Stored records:
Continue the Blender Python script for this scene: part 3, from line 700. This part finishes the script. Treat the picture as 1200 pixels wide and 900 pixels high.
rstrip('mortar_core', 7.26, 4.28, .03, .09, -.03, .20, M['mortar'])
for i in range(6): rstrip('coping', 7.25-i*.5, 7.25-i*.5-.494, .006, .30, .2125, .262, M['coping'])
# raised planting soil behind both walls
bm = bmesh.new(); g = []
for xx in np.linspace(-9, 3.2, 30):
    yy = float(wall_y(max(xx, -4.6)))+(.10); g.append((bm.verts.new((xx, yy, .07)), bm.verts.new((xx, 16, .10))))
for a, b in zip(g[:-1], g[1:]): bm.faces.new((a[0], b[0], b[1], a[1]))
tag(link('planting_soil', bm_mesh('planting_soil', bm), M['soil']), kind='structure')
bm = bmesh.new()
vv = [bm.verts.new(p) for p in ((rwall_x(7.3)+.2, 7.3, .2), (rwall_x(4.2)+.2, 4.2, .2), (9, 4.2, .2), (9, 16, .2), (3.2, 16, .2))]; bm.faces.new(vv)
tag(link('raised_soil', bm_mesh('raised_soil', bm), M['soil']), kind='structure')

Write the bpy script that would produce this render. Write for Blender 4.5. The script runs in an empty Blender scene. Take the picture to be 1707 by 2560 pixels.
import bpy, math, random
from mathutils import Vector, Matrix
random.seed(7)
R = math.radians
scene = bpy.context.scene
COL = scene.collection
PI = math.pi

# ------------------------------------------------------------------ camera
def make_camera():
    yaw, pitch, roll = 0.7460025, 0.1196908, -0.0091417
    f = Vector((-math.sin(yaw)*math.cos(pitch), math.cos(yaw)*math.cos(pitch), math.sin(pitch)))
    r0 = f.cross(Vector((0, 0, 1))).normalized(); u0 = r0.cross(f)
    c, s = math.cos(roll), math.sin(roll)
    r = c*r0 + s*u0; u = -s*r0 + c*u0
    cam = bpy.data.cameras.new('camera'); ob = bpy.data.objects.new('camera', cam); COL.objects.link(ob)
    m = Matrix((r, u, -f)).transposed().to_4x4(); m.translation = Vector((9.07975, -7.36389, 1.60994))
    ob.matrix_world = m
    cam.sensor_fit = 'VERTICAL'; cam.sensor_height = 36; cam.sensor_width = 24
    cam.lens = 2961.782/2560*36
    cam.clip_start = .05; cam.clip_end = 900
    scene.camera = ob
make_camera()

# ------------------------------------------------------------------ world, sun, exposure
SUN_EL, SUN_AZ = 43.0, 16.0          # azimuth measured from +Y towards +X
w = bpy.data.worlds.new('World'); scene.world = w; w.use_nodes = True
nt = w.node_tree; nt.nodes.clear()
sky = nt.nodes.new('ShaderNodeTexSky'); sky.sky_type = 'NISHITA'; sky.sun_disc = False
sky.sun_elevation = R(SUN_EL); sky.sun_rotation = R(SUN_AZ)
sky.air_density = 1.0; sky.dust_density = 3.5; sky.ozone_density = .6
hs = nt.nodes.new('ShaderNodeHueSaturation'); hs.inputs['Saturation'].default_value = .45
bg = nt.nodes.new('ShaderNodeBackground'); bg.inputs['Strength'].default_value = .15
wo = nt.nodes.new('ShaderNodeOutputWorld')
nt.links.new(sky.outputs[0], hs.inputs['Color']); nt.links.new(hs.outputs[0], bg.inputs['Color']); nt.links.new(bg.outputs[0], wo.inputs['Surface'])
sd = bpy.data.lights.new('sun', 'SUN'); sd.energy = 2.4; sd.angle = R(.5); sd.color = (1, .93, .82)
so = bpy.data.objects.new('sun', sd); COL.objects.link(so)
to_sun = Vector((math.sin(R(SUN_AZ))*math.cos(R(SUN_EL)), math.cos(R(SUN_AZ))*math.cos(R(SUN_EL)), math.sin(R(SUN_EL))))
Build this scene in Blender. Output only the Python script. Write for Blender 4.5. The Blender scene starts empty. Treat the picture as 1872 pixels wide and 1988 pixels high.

__Short exercise__.
Repeat each record exactly, leaving nothing out.

__Result below__.
Continue the Blender Python script for this scene: part 3, from line 700. This part finishes the script. Treat the picture as 1200 pixels wide and 900 pixels high.
rstrip('mortar_core', 7.26, 4.28, .03, .09, -.03, .20, M['mortar'])
for i in range(6): rstrip('coping', 7.25-i*.5, 7.25-i*.5-.494, .006, .30, .2125, .262, M['coping'])
# raised planting soil behind both walls
bm = bmesh.new(); g = []
for xx in np.linspace(-9, 3.2, 30):
    yy = float(wall_y(max(xx, -4.6)))+(.10); g.append((bm.verts.new((xx, yy, .07)), bm.verts.new((xx, 16, .10))))
for a, b in zip(g[:-1], g[1:]): bm.faces.new((a[0], b[0], b[1], a[1]))
tag(link('planting_soil', bm_mesh('planting_soil', bm), M['soil']), kind='structure')
bm = bmesh.new()
vv = [bm.verts.new(p) for p in ((rwall_x(7.3)+.2, 7.3, .2), (rwall_x(4.2)+.2, 4.2, .2), (9, 4.2, .2), (9, 16, .2), (3.2, 16, .2))]; bm.faces.new(vv)
tag(link('raised_soil', bm_mesh('raised_soil', bm), M['soil']), kind='structure')

Write the bpy script that would produce this render. Write for Blender 4.5. The script runs in an empty Blender scene. Take the picture to be 1707 by 2560 pixels.
import bpy, math, random
from mathutils import Vector, Matrix
random.seed(7)
R = math.radians
scene = bpy.context.scene
COL = scene.collection
PI = math.pi

# ------------------------------------------------------------------ camera
def make_camera():
    yaw, pitch, roll = 0.7460025, 0.1196908, -0.0091417
    f = Vector((-math.sin(yaw)*math.cos(pitch), math.cos(yaw)*math.cos(pitch), math.sin(pitch)))
    r0 = f.cross(Vector((0, 0, 1))).normalized(); u0 = r0.cross(f)
    c, s = math.cos(roll), math.sin(roll)
    r = c*r0 + s*u0; u = -s*r0 + c*u0
    cam = bpy.data.cameras.new('camera'); ob = bpy.data.objects.new('camera', cam); COL.objects.link(ob)
    m = Matrix((r, u, -f)).transposed().to_4x4(); m.translation = Vector((9.07975, -7.36389, 1.60994))
    ob.matrix_world = m
    cam.sensor_fit = 'VERTICAL'; cam.sensor_height = 36; cam.sensor_width = 24
    cam.lens = 2961.782/2560*36
    cam.clip_start = .05; cam.clip_end = 900
    scene.camera = ob
make_camera()

# ------------------------------------------------------------------ world, sun, exposure
SUN_EL, SUN_AZ = 43.0, 16.0          # azimuth measured from +Y towards +X
w = bpy.data.worlds.new('World'); scene.world = w; w.use_nodes = True
nt = w.node_tree; nt.nodes.clear()
sky = nt.nodes.new('ShaderNodeTexSky'); sky.sky_type = 'NISHITA'; sky.sun_disc = False
sky.sun_elevation = R(SUN_EL); sky.sun_rotation = R(SUN_AZ)
sky.air_density = 1.0; sky.dust_density = 3.5; sky.ozone_density = .6
hs = nt.nodes.new('ShaderNodeHueSaturation'); hs.inputs['Saturation'].default_value = .45
bg = nt.nodes.new('ShaderNodeBackground'); bg.inputs['Strength'].default_value = .15
wo = nt.nodes.new('ShaderNodeOutputWorld')
nt.links.new(sky.outputs[0], hs.inputs['Color']); nt.links.new(hs.outputs[0], bg.inputs['Color']); nt.links.new(bg.outputs[0], wo.inputs['Surface'])
sd = bpy.data.lights.new('sun', 'SUN'); sd.energy = 2.4; sd.angle = R(.5); sd.color = (1, .93, .82)
so = bpy.data.objects.new('sun', sd); COL.objects.link(so)
to_sun = Vector((math.sin(R(SUN_AZ))*math.cos(R(SUN_EL)), math.cos(R(SUN_AZ))*math.cos(R(SUN_EL)), math.sin(R(SUN_EL))))
Build this scene in Blender. Output only the Python script. Write for Blender 4.5. The Blender scene starts empty. Treat the picture as 1872 pixels wide and 1988 pixels high.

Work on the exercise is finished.